Em 2004, 216 pessoas foram presas por adultério, em 2008 foram 42 e depois desse ano, apenas 22 pessoas acabaram a cumprir pena por terem mantido relações extraconjugais.

Estes números reflectem as mudanças na sociedade sul-coreana, onde a modernização ultra-rápida choca em vários aspectos com as tradições conservadoras. “A percepção dos direitos individuais em matéria de vida sexual mudou”, decretou o juiz  Park.

Para Ahn Chan-Ho, um dos juizes que votou contra a abolição da lei, o texto de 1953 é um elemento chave da protecção dos valores familiares. Ao abolir esta lei, o Supremo Tribunal estaria a “abrir as portas a um festival do deboche”, argumentou

Segundo a lei agora morta, o delito de adultério só podia ser examinado se fosse apresentada uma queixa. O processo de instrução era abandonado se, entretanto, a queixa fosse retirada, o que acontecia frequentemente, muitas vezes depois de um acordo financeiro entre as partes.

Originalmente, a lei destinava-se a proteger os direitos das mulheres numa altura em que o casamento não lhes garantia nenhuma protecção. O divórcio, extremamente mal visto na sociedade, era a última das alternativas para as mulheres que, na sua esmagadora maioria, não possuíam rendimentos.
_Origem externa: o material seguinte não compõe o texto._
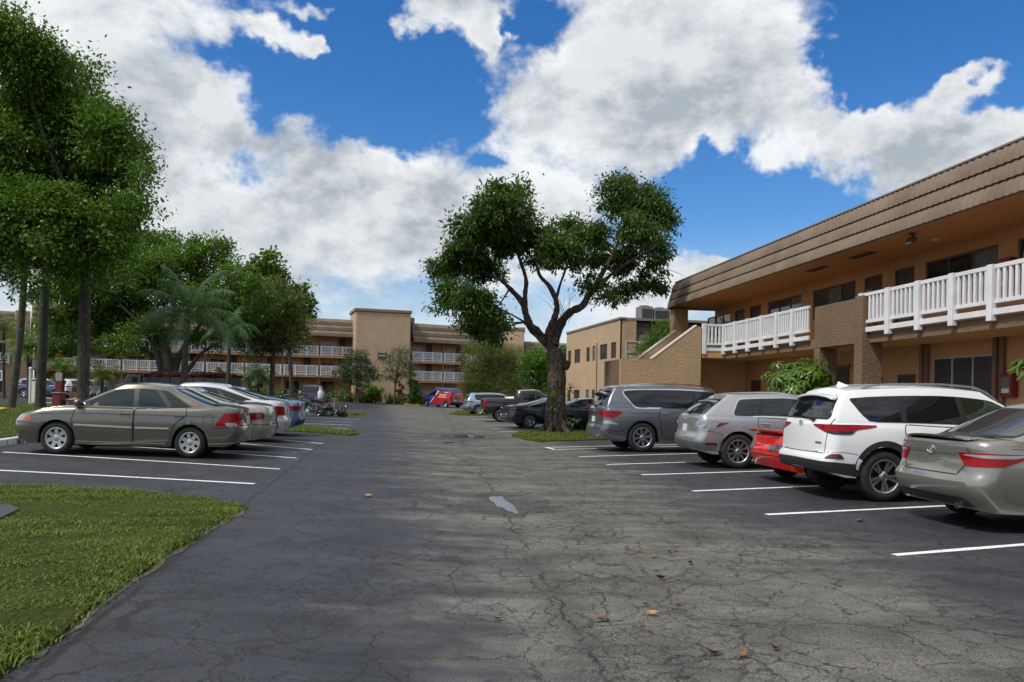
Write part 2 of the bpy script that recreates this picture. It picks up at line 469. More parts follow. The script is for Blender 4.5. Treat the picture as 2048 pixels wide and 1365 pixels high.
# ------------------------------------------------------------------ ground, markings, lawns
def asphalt_mat():
    m, b, p = pbr('asphalt')
    v = b.pos('Object')
    x, y, z = b.sep(v)
    d = b.m('SUBTRACT', x, b.m('MULTIPLY_ADD', y, -0.103, 0.96))
    flat = b.xyz(x, y, 0.0)
    big = b.noise(flat, 0.28, 5, 0.6)
    streak = b.noise(b.mapping(flat, (0.22, 1.5, 1), rot=(0, 0, -0.06)), 1.0, 6, 0.62)
    mid = b.noise(flat, 1.7, 6, 0.65)
    fine = b.noise(flat, 60.0, 3, 0.7)
    grain = b.vor(flat, 95.0)
    # the sealed coat has worn off along the middle of the drive
    half = b.m('MULTIPLY_ADD', y, 0.035, 2.0)
    off = b.m('ABSOLUTE', b.m('SUBTRACT', d, b.m('MULTIPLY_ADD', y, -0.035, 1.45)))
    e = b.m('SUBTRACT', half, off)
    e = b.m('ADD', e, b.m('MULTIPLY', b.m('SUBTRACT', streak, 0.5), 3.6))
    e = b.m('ADD', e, b.m('MULTIPLY', b.m('SUBTRACT', big, 0.5), 2.6))
    e = b.m('ADD', e, b.m('MULTIPLY', b.m('SUBTRACT', mid, 0.5), 1.2))
    worn = b.ramp(e, -0.5, 1.3)
    worn = b.m('MULTIPLY', worn, b.ramp(fine, 0.2, 0.6, 0.7, 1.0))
    sealed = b.mix(b.ramp(mid, 0.3, 0.7), (0.021, 0.0228, 0.0285), (0.041, 0.0435, 0.0525))
    stone = b.mix(b.ramp(b.m('ADD', b.m('MULTIPLY', mid, 0.5), b.m('MULTIPLY', streak, 0.5)), 0.35, 0.68), (0.072, 0.069, 0.062), (0.195, 0.185, 0.161))
    c = b.mix(worn, sealed, stone)
    # stains left by standing water and oil
    st = b.ramp(b.noise(b.mapping(flat, (1, 1, 1), loc=(31, 7, 0)), 0.42, 6, 0.65), 0.58, 0.74)
    c = b.mix(b.m('MULTIPLY', st, 0.42), c, (0.045, 0.041, 0.036))
    drip = b.m('MULTIPLY', b.ramp(b.m('ADD', b.vor(flat, 0.42), b.m('MULTIPLY', b.m('SUBTRACT', mid, 0.5), 0.16)), 0.04, 0.13, 1.0, 0.0), b.ramp(fine, 0.3, 0.6, 0.5, 1.0))
    c = b.mix(b.m('MULTIPLY', drip, 0.65), c, (0.016, 0.015, 0.015))
    rust = b.ramp(b.noise(b.mapping(flat, (1, 1, 1), loc=(3, 57, 0)), 0.7, 6, 0.7), 0.62, 0.78)
    c = b.mix(b.m('MULTIPLY', b.m('MULTIPLY', rust, worn), 0.4), c, (0.11, 0.085, 0.05))
    # dark wet track in the drain and the joints between two paving passes
    wob = b.m('MULTIPLY', b.m('SUBTRACT', b.noise(flat, 1.1, 5, 0.7), 0.5), 0.55)
    j1 = b.m('ABSOLUTE', b.m('ADD', d, wob))
    j1b = b.ramp(j1, 0.0, 0.33, 1.0, 0.0)
    c = b.mix(b.m('MULTIPLY', j1b, b.m('MULTIPLY', b.ramp(big, 0.45, 0.62), 0.5)), c, (0.035, 0.033, 0.032))
    d2 = b.m('ADD', d, b.m('MULTIPLY_ADD', y, 0.06, 2.66))
    j2 = b.m('ABSOLUTE', b.m('ADD', d2, b.m('MULTIPLY', wob, 0.5)))
    seam = b.m('MAXIMUM', b.m('MULTIPLY', b.ramp(j1, 0.006, 0.018, 1.0, 0.0), b.ramp(streak, 0.42, 0.56)), b.m('MULTIPLY', b.ramp(j2, 0.012, 0.04, 1.0, 0.0), b.ramp(streak, 0.3, 0.45)))
    for (wx, wy, wr) in [tuple(G(1008, 1012)[:2]) + (0.9,), tuple(G(925, 874)[:2]) + (2.2,)]:
        dv = b.vm('MULTIPLY', b.vm('SUBTRACT', flat, (wx, wy, 0)), (1.0, 0.75, 0))
        dd = b.m('ADD', b.vm('LENGTH', dv), b.m('MULTIPLY', b.m('SUBTRACT', mid, 0.5), 1.1))
        c = b.mix(b.ramp(dd, wr * .45, wr, 0.72, 0.0), c, (0.040, 0.038, 0.035))
    # cracks
    wet = None
    for (wx, wy, wr) in [tuple(G(1008, 1012)[:2]) + (0.55,), tuple(G(925, 874)[:2]) + (1.6,)]:
        dv = b.vm('MULTIPLY', b.vm('SUBTRACT', flat, (wx, wy, 0)), (1.0, 0.75, 0))
        q = b.ramp(b.m('ADD', b.vm('LENGTH', dv), b.m('MULTIPLY', b.m('SUBTRACT', mid, 0.5), 0.9)), wr * .4, wr, 1.0, 0.0)
        wet = q if wet is None else b.m('MAXIMUM', wet, q)
    wv = b.vm('SCALE', b.vm('SUBTRACT', b.noise(flat, 3.1, 7, 0.72, out=1), (0.5, 0.5, 0.5)), scale=0.42)
    cv = b.vm('ADD', flat, wv)
    cv = b.vm('MULTIPLY', cv, (1, 1, 0))
    k1 = b.vor(cv, 1.35, 'DISTANCE_TO_EDGE')
    k2 = b.vor(b.vm('ADD', cv, (5.3, 2.1, 0)), 3.1, 'DISTANCE_TO_EDGE')
    k3 = b.vor(b.vm('ADD', cv, (1.3, 8.1, 0)), 6.5, 'DISTANCE_TO_EDGE')
    c1 = b.m('MULTIPLY', b.ramp(k1, 0.002, 0.011, 1.0, 0.0), b.ramp(b.noise(flat, 0.9, 3), 0.36, 0.5))
    c2 = b.m('MULTIPLY', b.ramp(k2, 0.003, 0.016, 1.0, 0.0), b.ramp(b.noise(b.mapping(flat, loc=(9, 4, 0)), 0.55, 4), 0.38, 0.5))
    c3 = b.m('MULTIPLY', b.ramp(k3, 0.005, 0.024, 1.0, 0.0), b.ramp(b.noise(b.mapping(flat, loc=(2, 14, 0)), 0.8, 4), 0.49, 0.6))
    crack = b.m('MAXIMUM', b.m('MAXIMUM', c1, c2), b.m('MAXIMUM', c3, seam))
    # grit: pale stones where the binder is gone
    g = b.ramp(grain, 0.1, 0.75, 1.5, 0.5, False)
    sp = b.ramp(b.noise(flat, 70.0, 3, 0.85), 0.32, 0.70, 0.50, 1.62, False)
    gg = b.m('MULTIPLY', g, sp)
    gg = b.m('ADD', b.m('MULTIPLY', b.m('SUBTRACT', gg, 1.0), b.m('MULTIPLY_ADD', worn, 0.75, 0.25)), 1.0)
    c = b.mix(1.0, c, b.xyz(gg, gg, gg), 'MULTIPLY')
    pebble = b.m('MULTIPLY', b.ramp(b.noise(flat, 75.0, 1), 0.70, 0.76), b.ramp(b.noise(flat, 0.8, 3), 0.42, 0.6))
    c = b.mix(b.m('MULTIPLY', pebble, 0.6), c, (0.42, 0.40, 0.34))
    c = b.mix(b.m('MULTIPLY', crack, 0.92), c, (0.012, 0.011, 0.011))
    b.L.new(c, p.inputs['Base Color'])
    damp = b.ramp(b.noise(b.mapping(flat, loc=(13, 3, 0)), 0.35, 5, 0.6), 0.4, 0.7)
    rg = b.m('SUBTRACT', b.m('MULTIPLY_ADD', worn, 0.16, 0.66), b.m('MULTIPLY', damp, 0.14))
    rg = b.m('SUBTRACT', rg, b.m('MULTIPLY', wet, 0.44))
    b.L.new(rg, p.inputs['Roughness'])
    p.inputs['Specular IOR Level'].default_value = 0.42
    h = b.m('ADD', b.m('MULTIPLY', grain, -0.5), b.m('MULTIPLY', crack, -1.6))
    h = b.m('ADD', h, b.m('MULTIPLY', mid, 0.5))
    b.L.new(b.bump(h, 0.6, 0.012), p.inputs['Normal'])
    return m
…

Agora, até as associações conservadoras reconheceram que os tempos mudaram. “O adultério deve ser moral e socialmente censurado, mas uma lei como esta é inapropriada numa sociedade moderna como a nossa”, comentou Ko Seon-Ju, membro de uma associação familiar

“Foi uma ferramenta eficaz para proteger os direitos das mulheres mas entretanto a legislação sobre a igualdade de género melhorou”, acrescentou. “O adultério deve ser um problema resolvido pelo diálogo entre os cônjuges, não pela lei.”

À espera da decisão do Tribunal Constitucional estava a Unidus Corp, um dos maiores fabricantes mundiais de preservativos. Recebida a boa notícia, as suas acções subiram 15% na Bolsa de Seul.